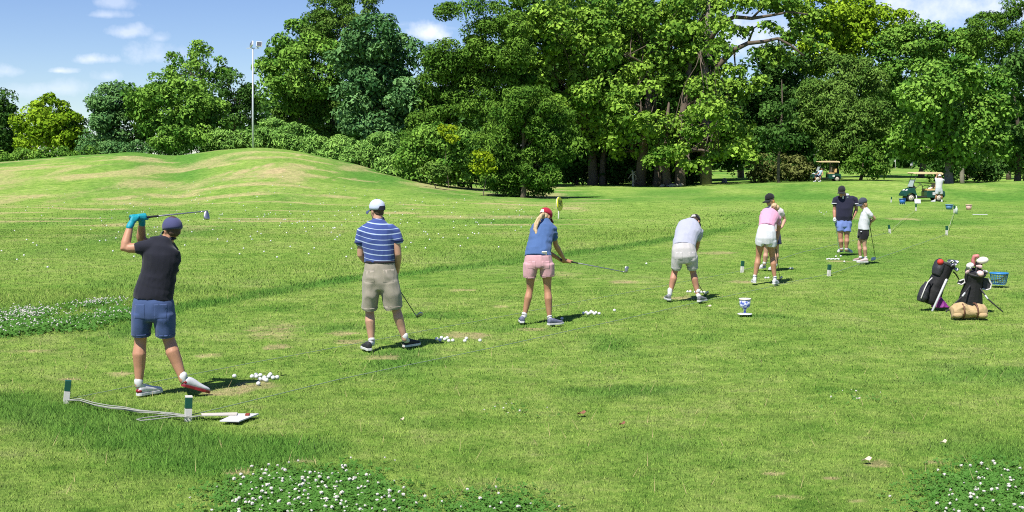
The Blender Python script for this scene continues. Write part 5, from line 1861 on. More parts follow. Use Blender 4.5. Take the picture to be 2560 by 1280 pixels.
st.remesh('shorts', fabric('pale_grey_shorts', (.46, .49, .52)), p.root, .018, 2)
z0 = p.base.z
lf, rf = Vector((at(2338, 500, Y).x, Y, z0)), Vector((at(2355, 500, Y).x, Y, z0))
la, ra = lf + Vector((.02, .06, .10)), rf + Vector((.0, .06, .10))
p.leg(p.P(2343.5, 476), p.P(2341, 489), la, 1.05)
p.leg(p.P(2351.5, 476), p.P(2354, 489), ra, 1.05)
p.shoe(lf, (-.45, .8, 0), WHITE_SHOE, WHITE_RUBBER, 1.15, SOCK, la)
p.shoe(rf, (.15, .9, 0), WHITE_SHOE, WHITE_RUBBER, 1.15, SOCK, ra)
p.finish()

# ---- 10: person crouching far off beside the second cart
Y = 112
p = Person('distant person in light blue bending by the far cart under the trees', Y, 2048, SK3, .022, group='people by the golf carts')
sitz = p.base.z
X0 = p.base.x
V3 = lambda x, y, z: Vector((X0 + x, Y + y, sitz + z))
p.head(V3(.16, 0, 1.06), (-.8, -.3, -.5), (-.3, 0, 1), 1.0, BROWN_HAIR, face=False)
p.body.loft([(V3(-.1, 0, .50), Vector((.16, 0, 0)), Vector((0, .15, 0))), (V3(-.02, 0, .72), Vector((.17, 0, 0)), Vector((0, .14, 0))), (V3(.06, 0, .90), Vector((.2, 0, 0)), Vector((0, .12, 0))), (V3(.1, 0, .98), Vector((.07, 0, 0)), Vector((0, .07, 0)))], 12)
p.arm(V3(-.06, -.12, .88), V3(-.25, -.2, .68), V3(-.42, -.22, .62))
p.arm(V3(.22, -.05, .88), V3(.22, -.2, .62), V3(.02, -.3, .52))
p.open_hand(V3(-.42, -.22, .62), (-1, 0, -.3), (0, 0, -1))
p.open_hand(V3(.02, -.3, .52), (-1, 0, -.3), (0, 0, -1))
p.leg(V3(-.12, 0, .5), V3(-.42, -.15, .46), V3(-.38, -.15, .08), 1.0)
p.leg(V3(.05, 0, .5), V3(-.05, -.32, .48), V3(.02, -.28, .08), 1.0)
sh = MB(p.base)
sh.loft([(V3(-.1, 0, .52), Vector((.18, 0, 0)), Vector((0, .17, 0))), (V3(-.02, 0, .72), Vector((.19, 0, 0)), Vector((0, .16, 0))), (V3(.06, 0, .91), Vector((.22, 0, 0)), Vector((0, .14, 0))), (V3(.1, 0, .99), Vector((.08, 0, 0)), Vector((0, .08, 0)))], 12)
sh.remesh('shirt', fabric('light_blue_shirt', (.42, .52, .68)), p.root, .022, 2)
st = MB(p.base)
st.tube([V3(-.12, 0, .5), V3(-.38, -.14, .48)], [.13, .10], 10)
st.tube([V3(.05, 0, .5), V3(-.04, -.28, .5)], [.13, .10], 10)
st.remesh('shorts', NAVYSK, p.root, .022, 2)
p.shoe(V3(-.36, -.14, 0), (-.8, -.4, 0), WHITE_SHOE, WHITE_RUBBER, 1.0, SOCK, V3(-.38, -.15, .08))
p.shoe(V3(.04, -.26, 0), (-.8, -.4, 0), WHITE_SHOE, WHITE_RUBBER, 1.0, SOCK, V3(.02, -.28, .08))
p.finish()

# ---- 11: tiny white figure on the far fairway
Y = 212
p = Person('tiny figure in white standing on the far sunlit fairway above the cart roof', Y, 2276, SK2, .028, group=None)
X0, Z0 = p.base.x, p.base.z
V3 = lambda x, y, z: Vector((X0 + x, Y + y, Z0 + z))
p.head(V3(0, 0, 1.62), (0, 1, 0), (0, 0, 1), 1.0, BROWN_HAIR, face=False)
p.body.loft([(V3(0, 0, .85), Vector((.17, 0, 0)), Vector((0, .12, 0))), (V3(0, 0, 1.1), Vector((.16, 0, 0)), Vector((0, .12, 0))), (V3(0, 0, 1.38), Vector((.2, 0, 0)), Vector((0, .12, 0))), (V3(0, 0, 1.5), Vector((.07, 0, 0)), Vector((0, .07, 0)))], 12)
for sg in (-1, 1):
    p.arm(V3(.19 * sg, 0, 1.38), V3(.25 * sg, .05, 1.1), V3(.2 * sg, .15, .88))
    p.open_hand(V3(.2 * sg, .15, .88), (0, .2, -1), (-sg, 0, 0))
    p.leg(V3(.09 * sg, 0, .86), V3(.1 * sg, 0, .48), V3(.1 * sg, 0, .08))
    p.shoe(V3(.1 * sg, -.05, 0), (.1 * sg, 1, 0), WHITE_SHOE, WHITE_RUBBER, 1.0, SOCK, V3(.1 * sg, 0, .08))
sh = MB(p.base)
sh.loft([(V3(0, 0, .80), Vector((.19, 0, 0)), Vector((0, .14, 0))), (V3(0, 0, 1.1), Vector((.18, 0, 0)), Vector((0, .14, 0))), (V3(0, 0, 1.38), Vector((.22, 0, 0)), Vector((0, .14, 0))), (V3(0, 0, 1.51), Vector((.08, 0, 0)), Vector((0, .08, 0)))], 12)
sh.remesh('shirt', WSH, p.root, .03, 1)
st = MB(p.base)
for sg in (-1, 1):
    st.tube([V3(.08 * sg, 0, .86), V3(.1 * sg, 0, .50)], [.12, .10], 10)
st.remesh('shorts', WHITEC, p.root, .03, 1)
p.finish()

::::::

# Do this
Restate the data above exactly, stripping out each image.

# Output for this exercise
The Blender Python script for this scene continues. Write part 5, from line 1861 on. More parts follow. Use Blender 4.5. Take the picture to be 2560 by 1280 pixels.
st.remesh('shorts', fabric('pale_grey_shorts', (.46, .49, .52)), p.root, .018, 2)
z0 = p.base.z
lf, rf = Vector((at(2338, 500, Y).x, Y, z0)), Vector((at(2355, 500, Y).x, Y, z0))
la, ra = lf + Vector((.02, .06, .10)), rf + Vector((.0, .06, .10))
p.leg(p.P(2343.5, 476), p.P(2341, 489), la, 1.05)
p.leg(p.P(2351.5, 476), p.P(2354, 489), ra, 1.05)
p.shoe(lf, (-.45, .8, 0), WHITE_SHOE, WHITE_RUBBER, 1.15, SOCK, la)
p.shoe(rf, (.15, .9, 0), WHITE_SHOE, WHITE_RUBBER, 1.15, SOCK, ra)
p.finish()

# ---- 10: person crouching far off beside the second cart
Y = 112
p = Person('distant person in light blue bending by the far cart under the trees', Y, 2048, SK3, .022, group='people by the golf carts')
sitz = p.base.z
X0 = p.base.x
V3 = lambda x, y, z: Vector((X0 + x, Y + y, sitz + z))
p.head(V3(.16, 0, 1.06), (-.8, -.3, -.5), (-.3, 0, 1), 1.0, BROWN_HAIR, face=False)
p.body.loft([(V3(-.1, 0, .50), Vector((.16, 0, 0)), Vector((0, .15, 0))), (V3(-.02, 0, .72), Vector((.17, 0, 0)), Vector((0, .14, 0))), (V3(.06, 0, .90), Vector((.2, 0, 0)), Vector((0, .12, 0))), (V3(.1, 0, .98), Vector((.07, 0, 0)), Vector((0, .07, 0)))], 12)
p.arm(V3(-.06, -.12, .88), V3(-.25, -.2, .68), V3(-.42, -.22, .62))
p.arm(V3(.22, -.05, .88), V3(.22, -.2, .62), V3(.02, -.3, .52))
p.open_hand(V3(-.42, -.22, .62), (-1, 0, -.3), (0, 0, -1))
p.open_hand(V3(.02, -.3, .52), (-1, 0, -.3), (0, 0, -1))
p.leg(V3(-.12, 0, .5), V3(-.42, -.15, .46), V3(-.38, -.15, .08), 1.0)
p.leg(V3(.05, 0, .5), V3(-.05, -.32, .48), V3(.02, -.28, .08), 1.0)
sh = MB(p.base)
sh.loft([(V3(-.1, 0, .52), Vector((.18, 0, 0)), Vector((0, .17, 0))), (V3(-.02, 0, .72), Vector((.19, 0, 0)), Vector((0, .16, 0))), (V3(.06, 0, .91), Vector((.22, 0, 0)), Vector((0, .14, 0))), (V3(.1, 0, .99), Vector((.08, 0, 0)), Vector((0, .08, 0)))], 12)
sh.remesh('shirt', fabric('light_blue_shirt', (.42, .52, .68)), p.root, .022, 2)
st = MB(p.base)
st.tube([V3(-.12, 0, .5), V3(-.38, -.14, .48)], [.13, .10], 10)
st.tube([V3(.05, 0, .5), V3(-.04, -.28, .5)], [.13, .10], 10)
st.remesh('shorts', NAVYSK, p.root, .022, 2)
p.shoe(V3(-.36, -.14, 0), (-.8, -.4, 0), WHITE_SHOE, WHITE_RUBBER, 1.0, SOCK, V3(-.38, -.15, .08))
p.shoe(V3(.04, -.26, 0), (-.8, -.4, 0), WHITE_SHOE, WHITE_RUBBER, 1.0, SOCK, V3(.02, -.28, .08))
p.finish()

# ---- 11: tiny white figure on the far fairway
Y = 212
p = Person('tiny figure in white standing on the far sunlit fairway above the cart roof', Y, 2276, SK2, .028, group=None)
X0, Z0 = p.base.x, p.base.z
V3 = lambda x, y, z: Vector((X0 + x, Y + y, Z0 + z))
p.head(V3(0, 0, 1.62), (0, 1, 0), (0, 0, 1), 1.0, BROWN_HAIR, face=False)
p.body.loft([(V3(0, 0, .85), Vector((.17, 0, 0)), Vector((0, .12, 0))), (V3(0, 0, 1.1), Vector((.16, 0, 0)), Vector((0, .12, 0))), (V3(0, 0, 1.38), Vector((.2, 0, 0)), Vector((0, .12, 0))), (V3(0, 0, 1.5), Vector((.07, 0, 0)), Vector((0, .07, 0)))], 12)
for sg in (-1, 1):
    p.arm(V3(.19 * sg, 0, 1.38), V3(.25 * sg, .05, 1.1), V3(.2 * sg, .15, .88))
    p.open_hand(V3(.2 * sg, .15, .88), (0, .2, -1), (-sg, 0, 0))
    p.leg(V3(.09 * sg, 0, .86), V3(.1 * sg, 0, .48), V3(.1 * sg, 0, .08))
    p.shoe(V3(.1 * sg, -.05, 0), (.1 * sg, 1, 0), WHITE_SHOE, WHITE_RUBBER, 1.0, SOCK, V3(.1 * sg, 0, .08))
sh = MB(p.base)
sh.loft([(V3(0, 0, .80), Vector((.19, 0, 0)), Vector((0, .14, 0))), (V3(0, 0, 1.1), Vector((.18, 0, 0)), Vector((0, .14, 0))), (V3(0, 0, 1.38), Vector((.22, 0, 0)), Vector((0, .14, 0))), (V3(0, 0, 1.51), Vector((.08, 0, 0)), Vector((0, .08, 0)))], 12)
sh.remesh('shirt', WSH, p.root, .03, 1)
st = MB(p.base)
for sg in (-1, 1):
    st.tube([V3(.08 * sg, 0, .86), V3(.1 * sg, 0, .50)], [.12, .10], 10)
st.remesh('shorts', WHITEC, p.root, .03, 1)
p.finish()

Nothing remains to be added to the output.